G20 Finance Ministers and Central Bank Governors Say This about Currencies

April 16, 2016

A statement issued by G20 finance ministers and central bank governors after a two-day meeting in Washington contained this passage regarding currencies and what role governments might play in their determination.  The comments are consistent with what officials have been saying for many years.  Currency manipulation is considered a form of protectionism, but a role exists for currency market intervention when exchange rate movements become so volatile and speculatively rapid as to imperil economic growth or when currency levels seem far out of whack with fundamental economic trends.

We reiterate that excess volatility and disorderly movements in exchange rates can have adverse implications for economic and financial stability.  We will consult closely on exchange markets.  We reaffirm our previous exchange rate commitments, including that we will refrain from competitive devaluations and we will not target our exchange rates for competitive purposes.  We will resist all forms of protectionism.

The statement notes that financial markets have rebounded from the deep losses early this year but retains a guarded view of the economic outlook:  “growth remains modest and uneven, and downside risks and uncertainties to the global outlook persist against the backdrop of continued financial volatility, challenges faced by commodity exporters and low inflation. Geopolitical conflicts, terrorism, refugee flows, and the shock of a potential UK exit from the European Union also complicate the global economic environment.”  Officials also assert that “monetary policy alone cannot lead to balanced growth.”  This a veiled all to “use fiscal policy flexibly to strengthen growth, job creation and confidence, while enhancing resilience and ensuring debt as a share of GDP is on a sustainable path.”

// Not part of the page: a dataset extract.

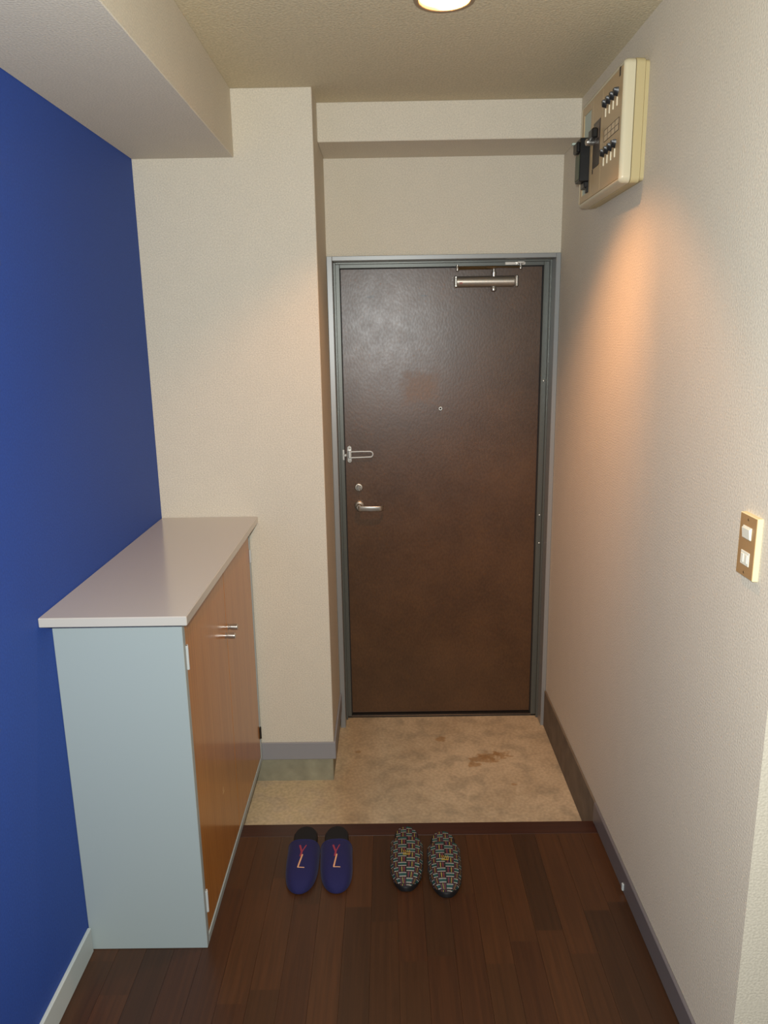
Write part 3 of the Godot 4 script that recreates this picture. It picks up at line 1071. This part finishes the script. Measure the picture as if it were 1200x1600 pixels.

Many years have now passed since the main forum for coordinating macroeconomic policies passed from the Group of Seven (U.S., Japan, Germany, Italy, France, U.K., and Canada) to the broader Group of Twenty.  This change was done in recognition that the G7 excluded very important up-and-coming economies that at the time were the most dynamic piece of the global economy.  The main reservation against this switch at the time was that a considerably larger and more diverse policy-making body would prove cumbersome and less equipped at crisis management.  Alas, the G20 has not achieved the central currency market influence once enjoyed by the G7.